On résume souvent ces dysfonctionnements à des problèmes de communication. Il suffirait que MJ et PJ se parlent, que des MJ toxiques arrêtent de forcer les rails d’une histoire qui n’intéresse pas les joueur·euses, ou que les joueur·euses fassent un peu plus de cas de la préparation fournie par lae MJ. C’est vrai que la communication n’est pas toujours le fort des tables traditionnelles, mais je vais écarter cette explication – qui ne dit pas tout : communiquer, oui, mais comment résoudre le problème en profondeur ? - pour me centrer sur ce que le MANN permet d’en dire.
La friction entre ces deux promesses, qui se traduisent par des (ensembles de) systèmes de cohérence distincts, prend forme lorsque les besoins de l’histoire justifient pour lae MJ d’opérer sur la partie une sorte de coercition : il faut dérouler le scénario, il faut faire avancer l’histoire, etc. Quitte à prendre en charge la gestion du rythme de l’histoire (ellipses, intermèdes calmes ou musclés…), à rendre impossible des idées dont on n’a pas prévu les conséquences, à sauver un personnage qui devrait mourir sous les attaques un peu trop efficaces d’un monstre zélé, etc. Autant d’actes qui marchent sur la cohérence de bas niveau avec laquelle les joueur·euses doivent pourtant composer.
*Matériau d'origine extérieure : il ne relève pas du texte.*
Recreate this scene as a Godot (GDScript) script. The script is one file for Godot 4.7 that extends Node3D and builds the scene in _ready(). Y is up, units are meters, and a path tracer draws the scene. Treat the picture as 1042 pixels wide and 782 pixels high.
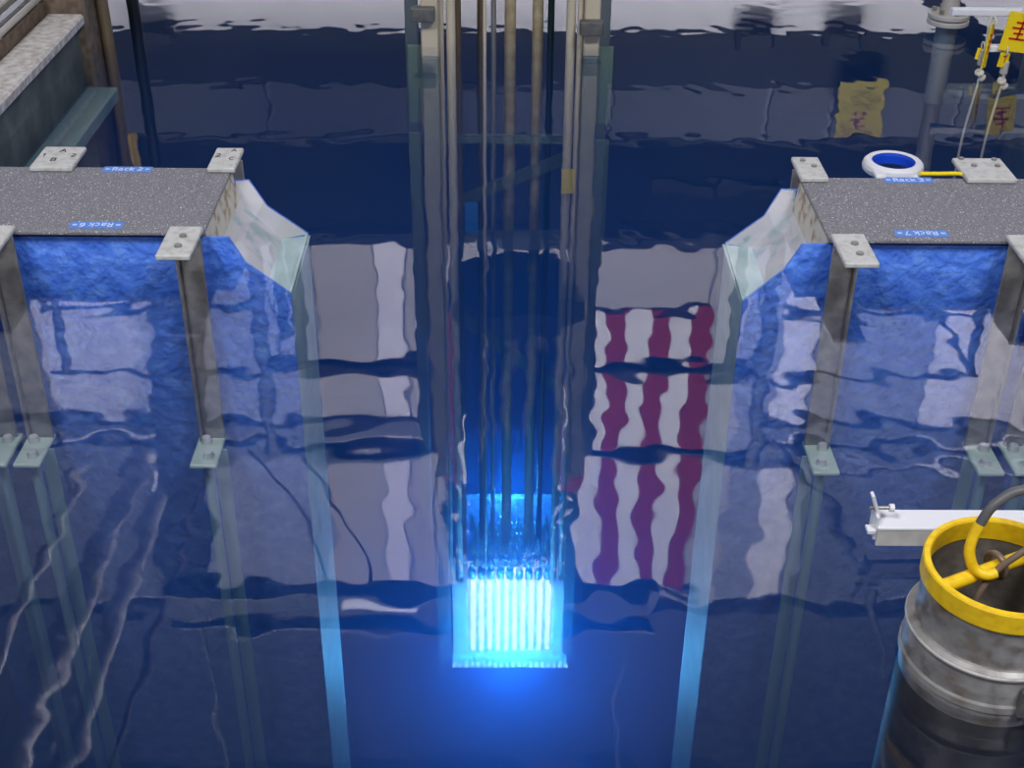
extends Node3D
# A reactor pool seen from its bridge: two storage racks at the surface, the glowing core far below,
# and the hall beyond the pool, which shows only as a reflection in the water.

# ---------------------------------------------------------------- mesh builder
class MB:
	var v := PackedVector3Array()
	var n := PackedVector3Array()
	var u := PackedVector2Array()
	var ix := PackedInt32Array()

	func vert(p: Vector3, nn: Vector3, uv := Vector2.ZERO) -> int:
		v.append(p); n.append(nn); u.append(uv)
		return v.size() - 1

	func tri(a: int, b: int, c: int) -> void:   # clockwise seen from outside, whatever the order given
		var g := (v[b] - v[a]).cross(v[c] - v[a])
		if g.dot(n[a] + n[b] + n[c]) > 0.0:
			ix.append_array(PackedInt32Array([a, c, b]))
		else:
			ix.append_array(PackedInt32Array([a, b, c]))

	func poly(ps: Array, nn: Vector3) -> MB:    # flat convex polygon
		var f := v.size()
		for p in ps: vert(p, nn)
		for k in range(1, ps.size() - 1): tri(f, f + k, f + k + 1)
		return self

	func face(ps: Array, toward: Vector3) -> MB:  # flat polygon whose normal is worked out, turned towards a side
		var g: Vector3 = (ps[1] - ps[0]).cross(ps[2] - ps[0]).normalized()
		return poly(ps, g if g.dot(toward) > 0.0 else -g)

	func box(c: Vector3, s: Vector3, bev := 0.0, b := Basis.IDENTITY) -> MB:
		var h := s * 0.5
		var e: float = minf(bev, minf(h.x, minf(h.y, h.z)) * 0.6)
		for ax in 3:
			for sg in [-1.0, 1.0]:
				var a1 := (ax + 1) % 3
				var a2 := (ax + 2) % 3
				var q := []
				for k in [[-1, -1], [1, -1], [1, 1], [-1, 1]]:
					var p := Vector3.ZERO
					p[ax] = sg * h[ax]
					p[a1] = k[0] * (h[a1] - e)
					p[a2] = k[1] * (h[a2] - e)
					q.append(c + b * p)
				var nn := Vector3.ZERO
				nn[ax] = sg
				poly(q, b * nn)
		if e > 0.0:
			for ax in 3:
				var a1 := (ax + 1) % 3
				var a2 := (ax + 2) % 3
				for s1 in [-1.0, 1.0]:
					for s2 in [-1.0, 1.0]:
						var q := []
						for k in [[-1.0, 0], [1.0, 0], [1.0, 1], [-1.0, 1]]:
							var p := Vector3.ZERO
							p[ax] = k[0] * (h[ax] - e)
							p[a1] = s1 * (h[a1] - (e if k[1] == 0 else 0.0))
							p[a2] = s2 * (h[a2] - (0.0 if k[1] == 0 else e))
							q.append(c + b * p)
						var nn := Vector3.ZERO
						nn[a1] = s1
						nn[a2] = s2
						poly(q, (b * nn).normalized())
			for s0 in [-1.0, 1.0]:
				for s1 in [-1.0, 1.0]:
					for s2 in [-1.0, 1.0]:
						var w := Vector3(s0, s1, s2)
						var q := []
						for k in 3:
							var p := w * (h - Vector3.ONE * e)
							p[k] = w[k] * h[k]
							q.append(c + b * p)
						poly(q, (b * w).normalized())
		return self

	func frame(d: Vector3) -> Array:
		var a := Vector3.UP if absf(d.y) < 0.9 else Vector3.RIGHT
		var x := d.cross(a).normalized()
		return [x, x.cross(d).normalized()]

	func cyl(a: Vector3, b: Vector3, r0: float, r1 := -1.0, seg := 16, caps := true) -> MB:
		if r1 < 0.0: r1 = r0
		var d := (b - a).normalized()
		var f := frame(d)
		var i0 := v.size()
		for k in seg + 1:
			var t := TAU * k / seg
			var o: Vector3 = f[0] * cos(t) + f[1] * sin(t)
			vert(a + o * r0, o); vert(b + o * r1, o)
		for k in seg:
			var i := i0 + 2 * k
			tri(i, i + 1, i + 3); tri(i, i + 3, i + 2)
		if caps:
			for e in [[a, r0, -d], [b, r1, d]]:
				if e[1] > 0.0001:
					var q := []
					for k in seg:
						var t := TAU * k / seg
						q.append(e[0] + (f[0] * cos(t) + f[1] * sin(t)) * e[1])
					poly(q, e[2])
		return self

	func tube(ps: Array, r: float, seg := 10, smooth := true) -> MB:   # round bar swept along points
		var path := []
		if smooth and ps.size() > 2:
			for i in ps.size() - 1:
				var p0: Vector3 = ps[maxi(i - 1, 0)]
				var p3: Vector3 = ps[mini(i + 2, ps.size() - 1)]
				for k in 6: path.append((ps[i] as Vector3).cubic_interpolate(ps[i + 1], p0, p3, k / 6.0))
			path.append(ps[-1])
		else:
			path = ps
		var i0 := v.size()
		var x := Vector3.ZERO
		for i in path.size():
			var d: Vector3 = (path[mini(i + 1, path.size() - 1)] - path[maxi(i - 1, 0)]).normalized()
			x = frame(d)[0] if x == Vector3.ZERO else (x - d * x.dot(d)).normalized()
			var y := d.cross(x)
			for k in seg + 1:
				var t := TAU * k / seg
				var o := x * cos(t) + y * sin(t)
				vert(path[i] + o * r, o)
		for i in path.size() - 1:
			for k in seg:
				var a := i0 + i * (seg + 1) + k
				tri(a, a + 1, a + seg + 2); tri(a, a + seg + 2, a + seg + 1)
		for e in [0, path.size() - 1]:
			var q := []
			for k in seg: q.append(v[i0 + e * (seg + 1) + k])
			var d: Vector3 = (path[1] - path[0]) if e == 0 else (path[-2] - path[-1])
			poly(q, -d.normalized())
		return self

	func lathe(c: Vector3, prof: Array, seg := 48, b := Basis.IDENTITY) -> MB:   # prof: Vector2(radius, height), creased at each point
		for i in prof.size() - 1:
			var p: Vector2 = prof[i]
			var q: Vector2 = prof[i + 1]
			var t := (q - p).normalized()
			var i0 := v.size()
			for k in seg + 1:
				var a := TAU * k / seg
				var o := Vector3(cos(a), 0, sin(a))
				var nn := b * (o * t.y - Vector3.UP * t.x)
				vert(c + b * (o * p.x + Vector3.UP * p.y), nn)
				vert(c + b * (o * q.x + Vector3.UP * q.y), nn)
			for k in seg:
				var j := i0 + 2 * k
				tri(j, j + 1, j + 3); tri(j, j + 3, j + 2)
		return self

	func torus(c: Vector3, R: float, r: float, b := Basis.IDENTITY, seg := 40, s2 := 14, sy := 1.0) -> MB:
		var i0 := v.size()
		for i in seg + 1:
			var a := TAU * i / seg
			var o := Vector3(cos(a), 0, sin(a))
			for k in s2 + 1:
				var t := TAU * k / s2
				var w := o * cos(t) + Vector3.UP * sin(t)
				vert(c + b * (o * (R + r * cos(t)) + Vector3.UP * (r * sin(t) * sy)), b * w)
		for i in seg:
			for k in s2:
				var a := i0 + i * (s2 + 1) + k
				tri(a, a + 1, a + s2 + 2); tri(a, a + s2 + 2, a + s2 + 1)
		return self

	func prism(ps: Array, off: Vector3) -> MB:   # convex outline pushed along off
		var c := Vector3.ZERO
		for p in ps: c += p / ps.size()
		face(ps, -off)
		var far := []
		for p in ps: far.append(p + off)
		face(far, off)
		for k in ps.size():
			var p: Vector3 = ps[k]
			var q: Vector3 = ps[(k + 1) % ps.size()]
			face([p, q, q + off, p + off], (p + q) * 0.5 - c)
		return self

	func done() -> ArrayMesh:
		var a := []
		a.resize(Mesh.ARRAY_MAX)
		a[Mesh.ARRAY_VERTEX] = v
		a[Mesh.ARRAY_NORMAL] = n
		a[Mesh.ARRAY_TEX_UV] = u
		a[Mesh.ARRAY_INDEX] = ix
		var m := ArrayMesh.new()
		m.add_surface_from_arrays(Mesh.PRIMITIVE_TRIANGLES, a)
		return m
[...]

D’ailleurs la question de la mort des personnages tient à elle toute seule cette tension dont je parle : la possibilité qu’un combat quelconque soit mortel vient du respect à une cohérence matérielle (et à une vision, généralement non interrogée, du combat comme quelque chose de toujours mortel) ; ce n’est pas tant que la possibilité de mourir à tout instant soit intéressante, c’est plutôt qu’elle est requise par la solidité diégétique : si la mort est impossible, alors tout ça c’est fantoche, les dangers prétendument mortels n’en sont pas vraiment. Mais si on peut mourir à tout instant, alors l’histoire savamment préparée et orchestrée peut s’effondrer à tout instant : c’est quand même sacrément dommage.
Une solution généralement mauvaise consiste en une sorte de théodicée : écrire un scénario qui parvienne à progresser naturellement en n’utilisant comme moteur que les cohérences de bas niveau déployées avec l’interaction PJ/MJ. Le résultat, c’est souvent des jeux très dirigistes ou avec des choix très cadrés à l’avance : la situation est telle que les personnages sont forcés d’agir de telle ou telle manière. C’est par exemple la situation imposée par le jeu de rôle Americana d’Yno, une campagne en 6 séances qui est écrite presque scène par scène parce que les réactions supposées des PJ, couplées à leur agentivité très limitée, devrait les pousser nécessairement dans telle direction. Il y a un double problème à cette conception. En effet, non seulement on risque de souffrir du dirigisme, qu’on peut tempérer de quelques choix ou moments d’ouverture contrôlés, mais en plus cela pousse à créer des scénarios qui marchent quels que soient les personnages. Ce constat vient naturellement avec la pratique, pas sytématique mais courante en convention par exemple, d’écrire les scénarios comme des histoires où les personnages enchâssés devront réagir d’une façon attendue, qui qu’ils soient. Cela veut donc dire : des histoires aussi impersonnelles que possible, aussi loin d’enjeux intimes et propres aux personnages, puisque les scènes doivent logiquement mener les unes aux autres par un effet de cohérence de bas niveau. Il n’y a pas vraiment de place à l’expression si le scénario peut fonctionner quels que soient les joueur·euses que l’on branche dessus.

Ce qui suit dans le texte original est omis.